Molly Daniels said...

Both books are on my TBB list:)

No facial hair (yet). My 16-yr-old is desperately hoping for some soon. Right now it's just peach fuzz.

JacquƩline Roth said...

I've said it before, men and women will only be equal when we can walk down the street, bald with a beer gut and think, "Damn! I look good."

Since I suffer from PCOS I've dealt with the stray hair thing my whole life. The grey was a rude surprise. No one else in my mother's family goes gray before they're 80. Thanks Dad.

Sandra Cox said...

Yes, I am dealing with most of the weird hair things you mentioned on your blog. But weirder yet, not that its a bad thing just weird--I no longer have hair on my arms....

Regina Carlysle said...

Glad you liked Tempting Tess, Amarinda!!! Very cool.

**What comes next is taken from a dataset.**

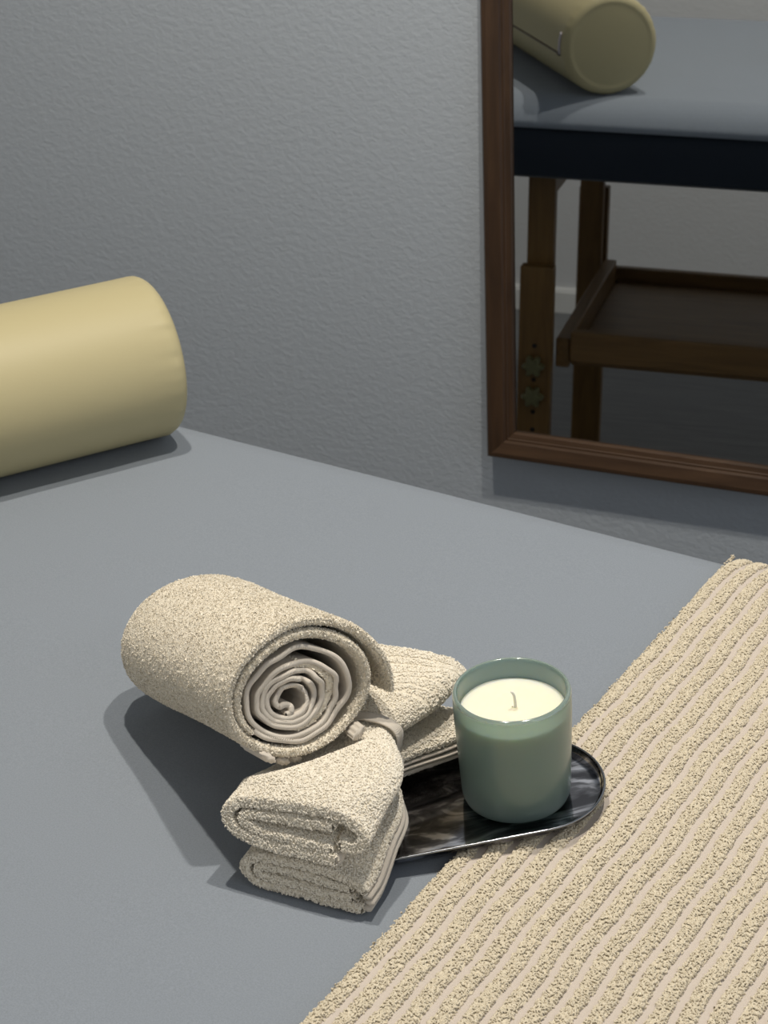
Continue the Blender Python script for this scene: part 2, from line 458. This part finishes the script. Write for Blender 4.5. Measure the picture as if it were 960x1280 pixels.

Okay...thanks for my great big laugh for the day. Yes...GOD messed with my insides and now he's made me the bearded woman. HOLY MOLEY. I hover over my ginormous makeup mirror and pluck.My husband yells out from the other room...what'cha doing? Shaving? Maniacal laughter follows. You get the drift. I'm a blonde so nothing shows but I KNOW it's there. Damn. I hate it. Also thought it was way cool being a natural blonde because you couldn't see the gray. During my early menopause, I started sweating like crazy and kept noticing these little fuzzies at my temples. They made me look like the Grandma from the Addams Family. Finally I asked my hairdresser and she said it was caused from GRAY HAIR. Now I'm not feeling quite so smug!

Thanks for the laugh!

LynTaylor said...

LOL! Geez, as if my life & body hasn't already gone to pot. Great. The things I have to look forward to.